### Task details
Look for "Roughness" in each line of the entries, and return the matching lines.

_ _ _ _ _ _ _

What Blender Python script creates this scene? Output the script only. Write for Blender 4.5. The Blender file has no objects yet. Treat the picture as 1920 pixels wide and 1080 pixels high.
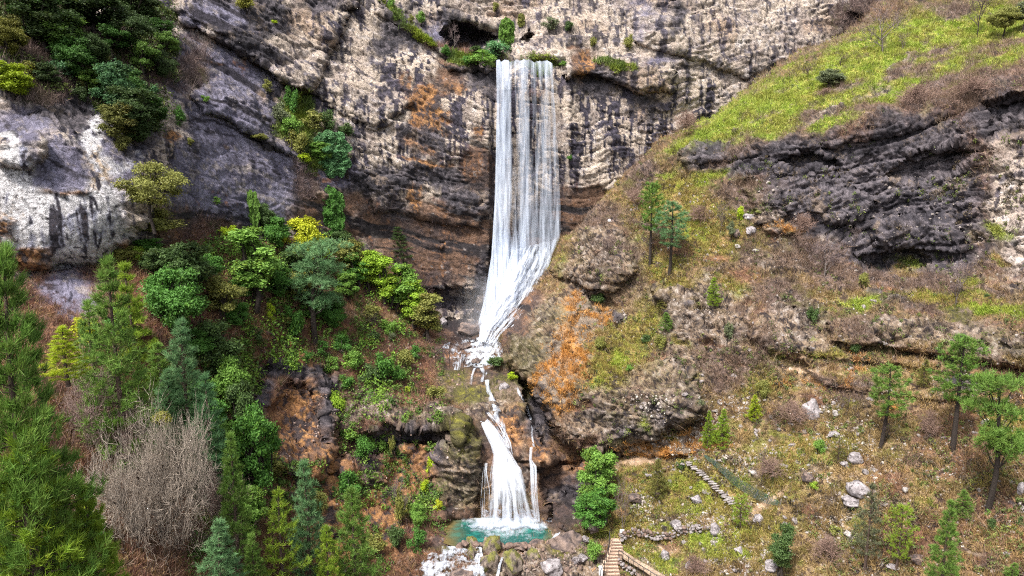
import bpy, math, random
import numpy as np

# ------------------------------------------------------------------ camera, sky, sun, exposure
SC = bpy.context.scene
COL = SC.collection
PITCH = math.radians(9.4)
F = 1300.0                                    # focal length in photograph pixels (1920 wide)
CAM = np.array([0.0, 0.0, 30.0])
cam_d = bpy.data.cameras.new('camera'); cam = bpy.data.objects.new('camera', cam_d); COL.objects.link(cam)
cam.location = CAM; cam.rotation_euler = (math.pi / 2 - PITCH, 0, 0)
cam_d.sensor_width = 36; cam_d.lens = F / 1920 * 36; cam_d.clip_start = 0.5; cam_d.clip_end = 3000
SC.camera = cam
SUN_EL, SUN_AZ = math.radians(58), math.radians(215)     # azimuth clockwise from +Y
w = bpy.data.worlds.new('World'); SC.world = w; w.use_nodes = True
nt = w.node_tree; bg = nt.nodes['Background']
sky = nt.nodes.new('ShaderNodeTexSky'); sky.sky_type = 'NISHITA'; sky.sun_disc = False
sky.sun_elevation = SUN_EL; sky.sun_rotation = SUN_AZ; sky.air_density = 1.0; sky.dust_density = 4.0; sky.ozone_density = 0.6
hs = nt.nodes.new('ShaderNodeHueSaturation'); hs.inputs['Saturation'].default_value = 0.35      # a thin overcast whitens the sky
nt.links.new(sky.outputs[0], hs.inputs['Color']); nt.links.new(hs.outputs[0], bg.inputs[0]); bg.inputs[1].default_value = 0.1
sd = bpy.data.lights.new('sun', 'SUN'); sd.energy = 2.5; sd.angle = math.radians(10); sd.color = (1, 0.95, 0.88)
sun = bpy.data.objects.new('sun', sd); COL.objects.link(sun)
sun.rotation_euler = (math.pi / 2 - SUN_EL, 0, -SUN_AZ + math.pi)
SC.view_settings.view_transform = 'Standard'; SC.view_settings.look = 'None'
SC.view_settings.exposure = 1.62; SC.view_settings.gamma = 1.0; SC.view_settings.use_curve_mapping = False
SC.cycles.max_bounces = 6; SC.cycles.diffuse_bounces = 3; SC.cycles.transparent_max_bounces = 24
SC.cycles.use_denoising = False; SC.cycles.filter_width = 1.1; SC.cycles.volume_bounces = 2

RNG = np.random.RandomState(7)
rnd = random.Random(5)
cp_, sp_ = math.cos(PITCH), math.sin(PITCH)

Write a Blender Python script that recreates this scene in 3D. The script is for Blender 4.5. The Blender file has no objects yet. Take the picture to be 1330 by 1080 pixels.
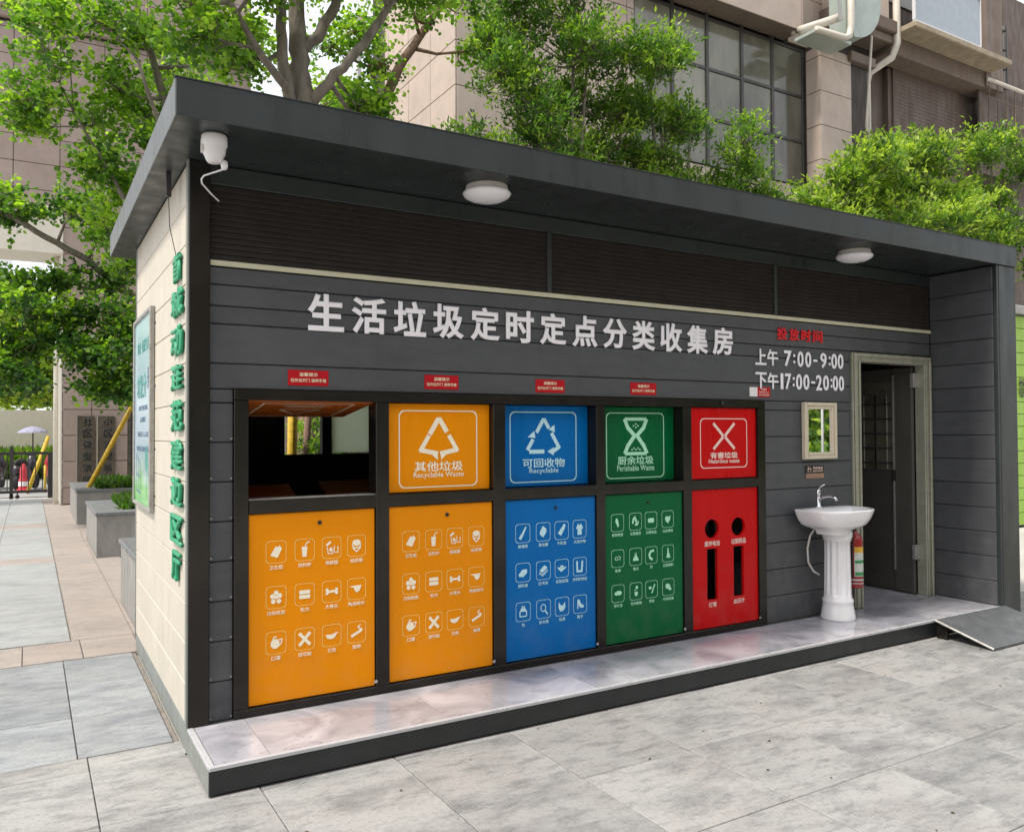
import bpy, bmesh, math, random
import numpy as np
from mathutils import Vector, Matrix
from mathutils.geometry import tessellate_polygon

scene = bpy.context.scene
col = scene.collection
R = math.radians

# ------------------------------------------------------------------ camera
cd = bpy.data.cameras.new("camera")
cam = bpy.data.objects.new("camera", cd)
col.objects.link(cam)
scene.camera = cam
cd.sensor_fit = 'HORIZONTAL'
cd.sensor_width = 36.0
cd.lens = 36.0 * 1057.75 / 1330.0
cd.clip_start = 0.05
cd.clip_end = 600.0
yaw, pitch, roll = R(30.67), R(1.147), R(-0.2928)
fwd = Vector((math.sin(yaw) * math.cos(pitch), math.cos(yaw) * math.cos(pitch), math.sin(pitch)))
rgt = Vector((math.cos(yaw), -math.sin(yaw), 0))
upv = rgt.cross(fwd)
r2 = rgt * math.cos(roll) + upv * math.sin(roll)
u2 = -rgt * math.sin(roll) + upv * math.cos(roll)
cm = Matrix((r2, u2, -fwd)).transposed().to_4x4()
cm.translation = Vector((-0.688, -4.366, 1.6))
cam.matrix_world = cm

# ------------------------------------------------------------------ world and sun
SUN_ELEV, SUN_AZ = 58.0, 262.0        # azimuth in degrees clockwise from +Y (the sun stands to the left)
world = bpy.data.worlds.new("World")
scene.world = world
world.use_nodes = True
nt = world.node_tree
nt.nodes.clear()
out = nt.nodes.new("ShaderNodeOutputWorld")
bg = nt.nodes.new("ShaderNodeBackground")
sky = nt.nodes.new("ShaderNodeTexSky")
sky.sky_type = 'NISHITA'
sky.sun_disc = False
sky.sun_elevation = R(SUN_ELEV)
sky.sun_rotation = R(SUN_AZ)
sky.dust_density = 4.0
sky.air_density = 1.0
sky.ozone_density = 1.0
mixw = nt.nodes.new("ShaderNodeMix")
mixw.data_type = 'RGBA'
mixw.inputs[0].default_value = 0.62
mixw.inputs[7].default_value = (9.6, 9.7, 9.9, 1)
nt.links.new(sky.outputs[0], mixw.inputs[6])
nt.links.new(mixw.outputs[2], bg.inputs[0])
bg.inputs[1].default_value = 0.122
nt.links.new(bg.outputs[0], out.inputs[0])

sl = bpy.data.lights.new("sun", 'SUN')
sl.energy = 2.7
sl.angle = R(7)
sl.color = (1.0, 0.95, 0.86)
sun = bpy.data.objects.new("sun", sl)
col.objects.link(sun)
a, e = R(SUN_AZ), R(SUN_ELEV)
sd = Vector((math.sin(a) * math.cos(e), math.cos(a) * math.cos(e), math.sin(e)))
sun.rotation_euler = sd.to_track_quat('Z', 'Y').to_euler()
sun.location = (0, 0, 30)

scene.view_settings.view_transform = 'Standard'
scene.view_settings.look = 'None'
scene.view_settings.gamma = 1.0
scene.view_settings.use_curve_mapping = False
scene.view_settings.exposure = 0.60

# ------------------------------------------------------------------ materials
def mat(name, c, rough=0.6, metal=0.0, var=0.0, vscale=6.0, bump=0.0, bscale=60.0, objvar=0.0,
        stretch=None, spec=0.5, coat=0.0, c2=None, detail=5.0):
    m = bpy.data.materials.new(name)
    m.use_nodes = True
    n = m.node_tree
    N, L = n.nodes, n.links
    b = N["Principled BSDF"]
    b.inputs["Roughness"].default_value = rough
    b.inputs["Metallic"].default_value = metal
    b.inputs["Specular IOR Level"].default_value = spec
    b.inputs["Coat Weight"].default_value = coat
    b.inputs["Base Color"].default_value = (*c, 1)
    geo = N.new("ShaderNodeNewGeometry")
    mp = N.new("ShaderNodeMapping")
    L.new(geo.outputs["Position"], mp.inputs[0])
    if stretch: mp.inputs["Scale"].default_value = stretch
    cur = None
    if var > 0 or c2:
        t = N.new("ShaderNodeTexNoise")
        t.inputs["Scale"].default_value = vscale
        t.inputs["Detail"].default_value = detail
        t.inputs["Roughness"].default_value = 0.62
        L.new(mp.outputs[0], t.inputs[0])
        r = N.new("ShaderNodeMapRange")
        r.inputs[1].default_value = 0.3
        r.inputs[2].default_value = 0.7
        L.new(t.outputs[0], r.inputs[0])
        mx = N.new("ShaderNodeMix")
        mx.data_type = 'RGBA'
        ca = tuple(x * (1 - var) for x in c)
        cb = c2 if c2 else tuple(min(1, x * (1 + var)) for x in c)
        mx.inputs[6].default_value = (*ca, 1)
        mx.inputs[7].default_value = (*cb, 1)
        L.new(r.outputs[0], mx.inputs[0])
        cur = mx.outputs[2]
    if objvar > 0:
        oi = N.new("ShaderNodeObjectInfo")
        r = N.new("ShaderNodeMapRange")
        r.inputs[3].default_value = 1 - objvar
        r.inputs[4].default_value = 1 + objvar
        L.new(oi.outputs["Random"], r.inputs[0])
        mu = N.new("ShaderNodeMix")
        mu.data_type = 'RGBA'
        mu.blend_type = 'MULTIPLY'
        mu.inputs[0].default_value = 1.0
        if cur: L.new(cur, mu.inputs[6])
        else: mu.inputs[6].default_value = (*c, 1)
        L.new(r.outputs[0], mu.inputs[7])
        cur = mu.outputs[2]
    if cur: L.new(cur, b.inputs["Base Color"])
    if rough > .15:
        tr_ = N.new("ShaderNodeTexNoise"); tr_.inputs["Scale"].default_value = 3.5; tr_.inputs["Detail"].default_value = 6
        mp2 = N.new("ShaderNodeMapping"); mp2.inputs["Scale"].default_value = (2.5, 2.5, .5)
        L.new(geo.outputs["Position"], mp2.inputs[0]); L.new(mp2.outputs[0], tr_.inputs[0])
        rr_ = N.new("ShaderNodeMapRange"); rr_.inputs[1].default_value = .35; rr_.inputs[2].default_value = .65
        rr_.inputs[3].default_value = rough * .72; rr_.inputs[4].default_value = min(1, rough * 1.3)
        L.new(tr_.outputs[0], rr_.inputs[0]); L.new(rr_.outputs[0], b.inputs["Roughness"])
    if bump > 0:
        t = N.new("ShaderNodeTexNoise")
        t.inputs["Scale"].default_value = bscale
        t.inputs["Detail"].default_value = 4
        L.new(mp.outputs[0], t.inputs[0])
        bp = N.new("ShaderNodeBump")
        bp.inputs["Strength"].default_value = bump
        bp.inputs["Distance"].default_value = 0.01
        L.new(t.outputs[0], bp.inputs["Height"])
        L.new(bp.outputs[0], b.inputs["Normal"])
    return m

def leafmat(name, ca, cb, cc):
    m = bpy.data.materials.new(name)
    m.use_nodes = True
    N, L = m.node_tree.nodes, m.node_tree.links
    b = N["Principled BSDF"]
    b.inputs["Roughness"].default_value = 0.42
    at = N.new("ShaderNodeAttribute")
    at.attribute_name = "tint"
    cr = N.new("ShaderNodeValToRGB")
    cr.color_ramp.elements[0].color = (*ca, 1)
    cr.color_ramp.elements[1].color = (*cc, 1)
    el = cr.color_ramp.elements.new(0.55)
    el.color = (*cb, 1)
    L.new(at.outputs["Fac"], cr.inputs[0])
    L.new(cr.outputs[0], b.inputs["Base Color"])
    tr = N.new("ShaderNodeBsdfTranslucent")
    br = N.new("ShaderNodeMix")
    br.data_type = 'RGBA'
    br.blend_type = 'MULTIPLY'
    br.inputs[0].default_value = 1
    br.inputs[7].default_value = (1.7, 1.9, 0.7, 1)
    L.new(cr.outputs[0], br.inputs[6])
    L.new(br.outputs[2], tr.inputs[0])
    ms = N.new("ShaderNodeMixShader")
    ms.inputs[0].default_value = 0.48
    L.new(b.outputs[0], ms.inputs[1])
    L.new(tr.outputs[0], ms.inputs[2])
    L.new(ms.outputs[0], N["Material Output"].inputs[0])
    return m

def stone_mat(name, base, dark, warm, objvar=0.08, rough=0.62, s=1.0):
    """mottled paving stone: fine grain, grey clouds, dark stains, warm patches, faint streaks"""
    m = bpy.data.materials.new(name)
    m.use_nodes = True
    N, L = m.node_tree.nodes, m.node_tree.links
    b = N["Principled BSDF"]
    b.inputs["Roughness"].default_value = rough
    geo = N.new("ShaderNodeNewGeometry")
    oi = N.new("ShaderNodeObjectInfo")
    off = N.new("ShaderNodeVectorMath"); off.operation = 'SCALE'
    off.inputs[0].default_value = (3.1, 7.7, 1.3)
    mr = N.new("ShaderNodeMath"); mr.operation = 'MULTIPLY'; mr.inputs[1].default_value = 1.6
    L.new(oi.outputs["Random"], mr.inputs[0])
    L.new(mr.outputs[0], off.inputs["Scale"])
    add = N.new("ShaderNodeVectorMath"); add.operation = 'ADD'
    L.new(geo.outputs["Position"], add.inputs[0]); L.new(off.outputs[0], add.inputs[1])
    def noise(sc, det, lo, hi, stretch=None, vec=None):
        t = N.new("ShaderNodeTexNoise")
        t.inputs["Scale"].default_value = sc * s
        t.inputs["Detail"].default_value = det
        t.inputs["Roughness"].default_value = 0.65
        src = (vec or add).outputs[0] if not vec else vec
        if stretch:
            mp = N.new("ShaderNodeMapping"); mp.inputs["Scale"].default_value = stretch
            mp.inputs["Rotation"].default_value = (0, 0, 0.5)
            L.new(src, mp.inputs[0]); src = mp.outputs[0]
        L.new(src, t.inputs[0])
        r = N.new("ShaderNodeMapRange")
        r.inputs[1].default_value = lo; r.inputs[2].default_value = hi
        L.new(t.outputs[0], r.inputs[0])
        return r.outputs[0], t.outputs[0]
    def mix(fac, a, bcol, amt=1.0):
        mx = N.new("ShaderNodeMix"); mx.data_type = 'RGBA'
        f = N.new("ShaderNodeMath"); f.operation = 'MULTIPLY'; f.inputs[1].default_value = amt
        L.new(fac, f.inputs[0]); L.new(f.outputs[0], mx.inputs[0])
        if isinstance(a, tuple): mx.inputs[6].default_value = (*a, 1)
        else: L.new(a, mx.inputs[6])
        mx.inputs[7].default_value = (*bcol, 1)
        return mx.outputs[2]
    c1, _ = noise(2.2, 7, .45, .68, (1, 2.0, 1))
    c2, _ = noise(1.3, 4, .46, .7, None, geo.outputs["Position"])
    c3, raw = noise(46, 8, .50, .66)
    c4, _ = noise(6.5, 6, .50, .66, (1, 2.6, 1))
    k = mix(c1, base, dark, .66)
    k = mix(c2, k, warm, .45)
    k = mix(c4, k, dark, .5)
    k = mix(c3, k, tuple(x * .5 for x in dark), .24)
    c5, _ = noise(120, 3, .45, .75)
    k = mix(c5, k, tuple(min(1, x * 1.25) for x in base), .35)
    mu = N.new("ShaderNodeMix"); mu.data_type = 'RGBA'; mu.blend_type = 'MULTIPLY'
    mu.inputs[0].default_value = 1
    r = N.new("ShaderNodeMapRange"); r.inputs[3].default_value = 1 - objvar; r.inputs[4].default_value = 1 + objvar
    L.new(oi.outputs["Random"], r.inputs[0])
    L.new(k, mu.inputs[6]); L.new(r.outputs[0], mu.inputs[7])
    L.new(mu.outputs[2], b.inputs["Base Color"])
    bp = N.new("ShaderNodeBump"); bp.inputs["Strength"].default_value = .35; bp.inputs["Distance"].default_value = .006
    L.new(raw, bp.inputs["Height"]); L.new(bp.outputs[0], b.inputs["Normal"])
    return m

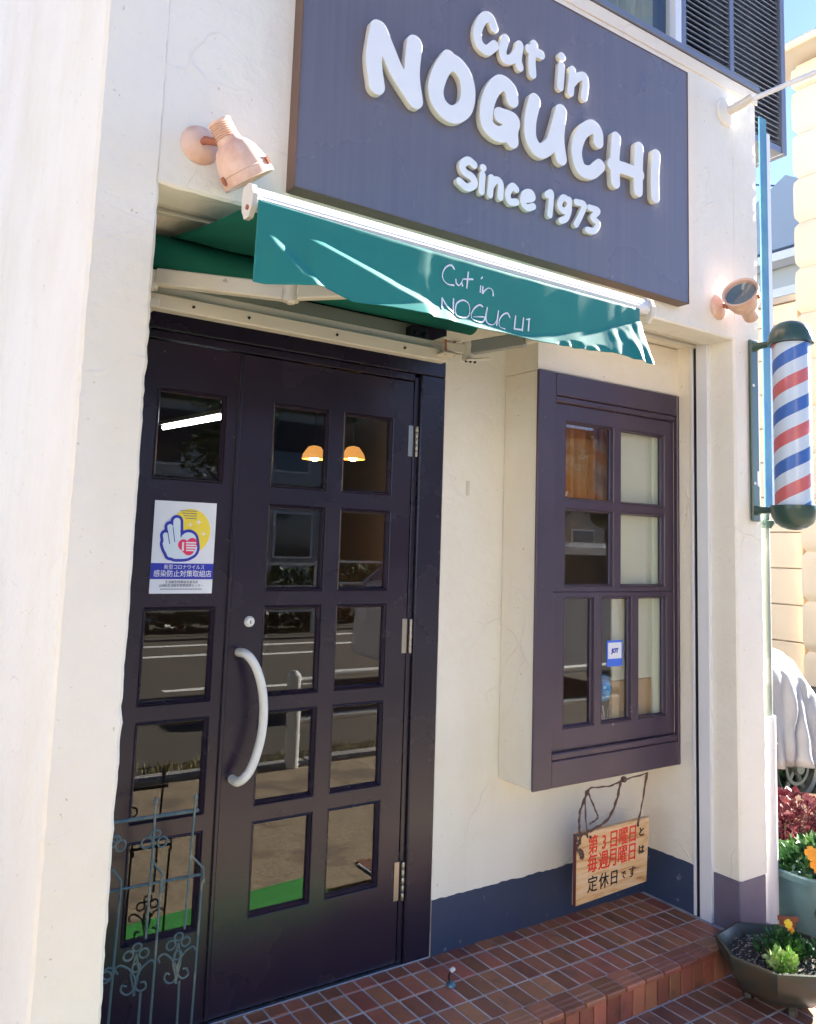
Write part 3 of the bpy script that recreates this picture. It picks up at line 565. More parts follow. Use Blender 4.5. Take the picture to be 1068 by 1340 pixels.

_ _ _ _ _ _ _

### Full output
    b.inputs["Roughness"].default_value = rough
        t.inputs["Roughness"].default_value = 0.62
        L.new(tr_.outputs[0], rr_.inputs[0]); L.new(rr_.outputs[0], b.inputs["Roughness"])
    b.inputs["Roughness"].default_value = 0.42
    b.inputs["Roughness"].default_value = rough
        t.inputs["Roughness"].default_value = 0.65